Moratória para o investimento social privado

Moratória para o investimento social privado

Com a crise econômica mundial, muitas empresas brasileiras glosaram seus investimentos sociais. Não há –é claro—números “oficiais.”, até porque este é um assunto sobre o qual não se gosta de falar. Mas analistas consultados por esta coluna estimam uma redução média entre 30% e 40% dos recursos aplicados em projetos sociais e ações de institutos e fundações.
Fatos como este costumam repartir opiniões. Por um lado, reforçam a posição crítica dos que não acreditam que empresas investem no desenvolvimento de comunidades por convicção ética ou senso de responsabilidade, mas sim pela conveniência da preservação da imagem, da política de boa vizinhança e das relações institucionais eficazes. Por outro, contam com a tolerância do que crêem na firmeza dos propósitos empresariais, mas compreendem que, em tempos de escassez de crédito e ameaça ao emprego, é melhor cortar o menos possível, em nome da estabilidade, do que encerrar a ação social.
E o que será que pensam os consumidores brasileiros, cada vez mais atentos aos compromissos e práticas sustentáveis de empresas, sobre a redução dos investimentos sociais? A Market Analysis inseriu essa questão em sua pesquisa anual denominada Monitor de Responsabilidade Social Corporativa 2009, um dos mais importantes painéis brasileiros do tema, cujos resultados foram publicados recentemente, com exclusividade, na revista Ideia Socioambiental.
Ante à pergunta se é aceitável que uma corporação reduza o apoio prestado às comunidades em situação de crise financeira, os consumidores brasileiros ficam divididos. Seis em cada dez (60,7%) mostram-se tolerantes e acham que sim, mas destes apenas 21,7% são enfáticos na posição (concordam totalmente com a afirmação). Os contrários a qualquer tipo de corte ou sem opinião formada sobre o assunto correspondem a quatro entre dez consumidores (39,3%).
Para o cientista político Fabián Echegaray, diretor da Market Analysis e um estudioso do tema, a análise contextualizada desses dados, com o reforço do que vem sendo capturado na série histórica do painel, endereça uma mensagem relevante aos presidentes de empresas que já cortaram ou estão prestes a cortar investimentos sociais: o consumidor considera legítimo um “ajuste fino” pontual nos empreendimentos socioambientais, mas não a sua extinção.
Segundo o estudo, o grupo mais numeroso de consumidores favoráveis à redução (39%) adota uma postura de tolerância parcial e condicionada ao cenário difícil, o que significa, na prática, uma adesão sob certas condições críticas.
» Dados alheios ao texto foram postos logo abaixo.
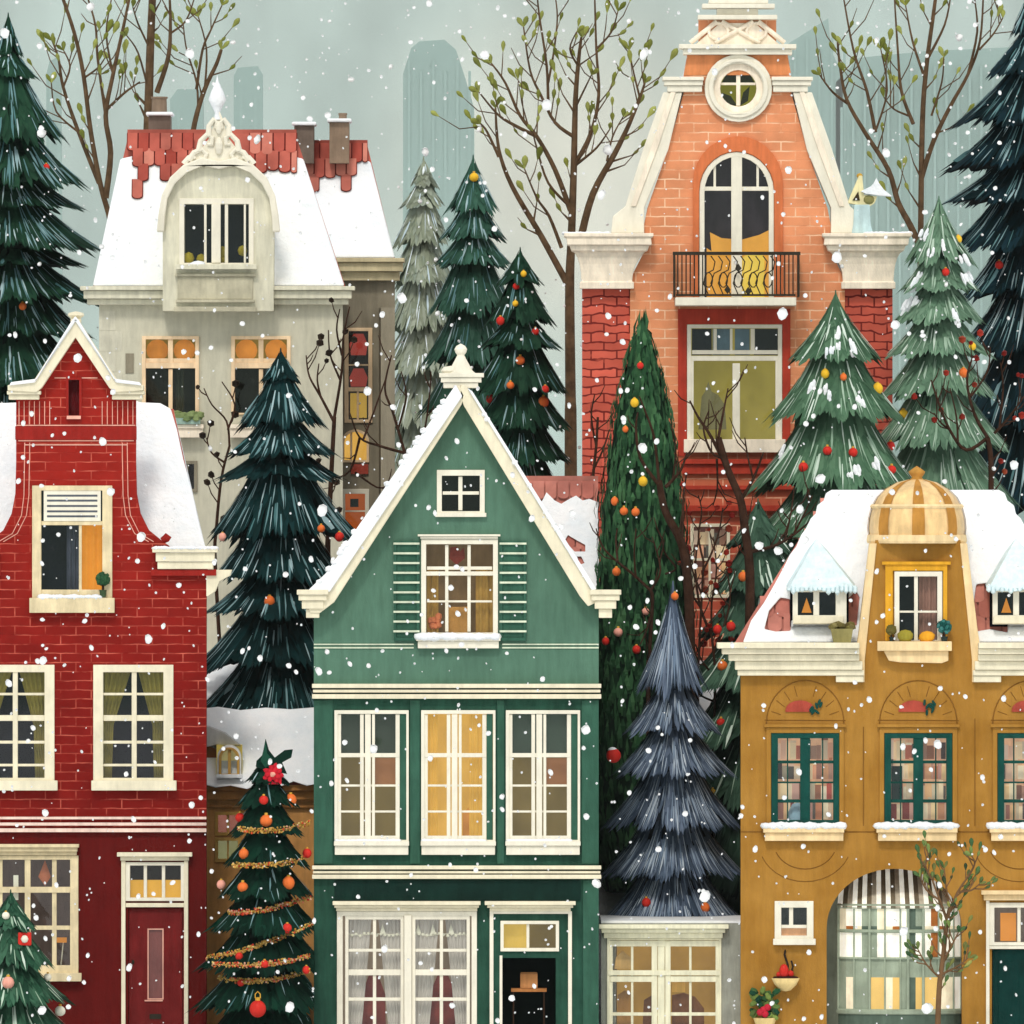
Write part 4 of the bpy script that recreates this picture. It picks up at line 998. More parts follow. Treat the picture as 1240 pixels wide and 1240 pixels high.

Na opinião de Echegaray, o consumidor brasileiro está disposto a aceitar uma “moratória parcial em termos de intensidade das ações até 2008, mas de caráter temporário, na expectativa de que a crise também se reverta no curto prazo”.
Reforça essa conclusão um outro dado da pesquisa que relaciona a aceitação da tal moratória com a percepção do timming da recuperação econômica. Entre os que acham que a crise vai acabar no curto prazo (seis meses)  há 35%  mais chances de aceitar a diminuição dos orçamentos destinados a projetos sociais do que os que projetam o fim da recessão para um horizonte de dois ou três anos. De acordo com Echegaray, o brasileiro demonstra enorme indulgência quanto ao discurso econômico como eixo organizador das decisões coletivas. Nesse sentido, sua posição condescendente a favor do corte momentâneo dos investimentos sociais afina-se, de algum modo, com a retórica de alguns governos e líderes empresariais de que, em nome da urgência de reaquecer as economias, os esforços sustentáveis podem ficar para depois.
Vale ressaltar que o os consumidores favoráveis à moratória parcial admitem a supressão de ações isoladas, como, por exemplo doações ou projetos externos, mas não atividades relacionadas à gestão de risco socioambiental, ética e governança corporativa, bom tratamento aos funcionários e organização de uma cadeia produtiva sustentável. O consumidor ético está atento e ainda mais crítico.  Ainda é uma minoria os que costumam usar como critério em suas compras a performance sustentável das empresas. Mas entre eles, 43% não toleram nem mesmo a moratória parcial.
Um alerta para as empresas que podem enxergar na crise o pretexto para adiar demais seus investimentos socioambientais: esse expediente aumenta o risco de se desligarem dos consumidores mais éticos (exatamente os que serão maioria no futuro), de desperdiçarem qualquer vantagem competitiva futura baseada em bom desempenho socioambiental registrado até aqui e, o que é pior, serem vistas como cínicas e oportunistas. Quem arrisca?